Climate Resilient Food Security

vinitha krishnan
Indo Data Week
Published in
2 min readDec 20, 2020

As part of Indo Data Week, I was given the opportunity to work on what to do for the betterment of nature with data. Yes, Data.

With Divergent Convergent Model, I was able to decide on the feasible outcome from my end for the Hackathon event. I am a beginner in Data Science and am not experienced with algorithms. So, I chose to do what I know the best - Analysis.

I began with the data in the Telengana Data Portal and had 3 steps in mind:

(1) Making people acknowledge that there is a problem i.e Climate change

(2) Identifying a high impact solution with the available open data.

(3) Outcome for all of the stakeholders. Yes.

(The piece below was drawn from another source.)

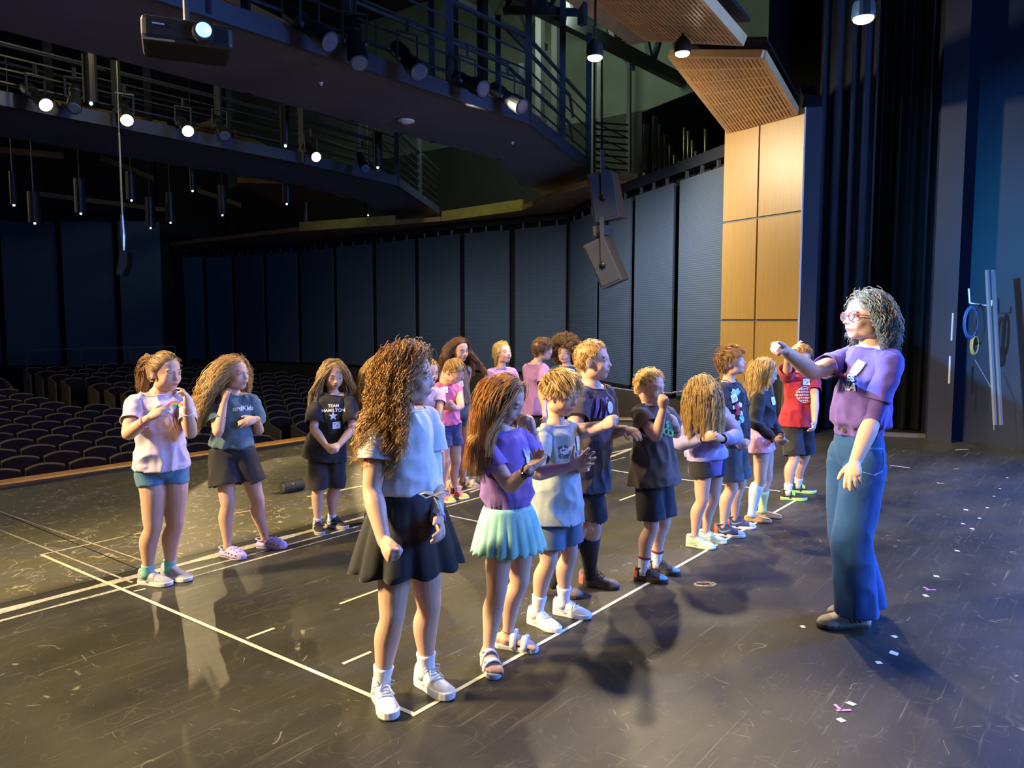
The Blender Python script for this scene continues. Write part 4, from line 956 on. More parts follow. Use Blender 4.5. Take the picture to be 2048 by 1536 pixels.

I chose ‘Sacred Grove’ which is a worshiped place for most tribes. It is a piece of land that has local flora & fauna and is protected by the local community. This being available in only a few districts in Telangana. I chose data to point out what’s been missing.

Action Plan:

(1) Showing “ Maximum & Minimum Temperature’ for the past 3 years & that in fact there is Global Warming. No data has been processed. No predictions made. just historical data stating the truth.

(2) “What you are seeking is seeking for you”. This happened in the morning when an article on Better India got released stating “ Telengana Engineer, a woman, growing organic 700 plants in 600 sq. ft terrace”. What more could have been an inspiration. The Sacred Grove need not be bigger in size but a mini / micro-sized Sacred Grove in every Mandal would be of so much help to the local community.

(3) The local community being accessible to the mini/ micro sacred grove & the government can worry less on safeguarding the ecosystem while the Industry can make most of it by just buying the surplus if any in the local Sacred Grove. Or Drip Irrigation could be commercialized for Individual purposes by the Industry.

There, all stakeholders happy. One step at a time. One Initiative. One Will will make it happen.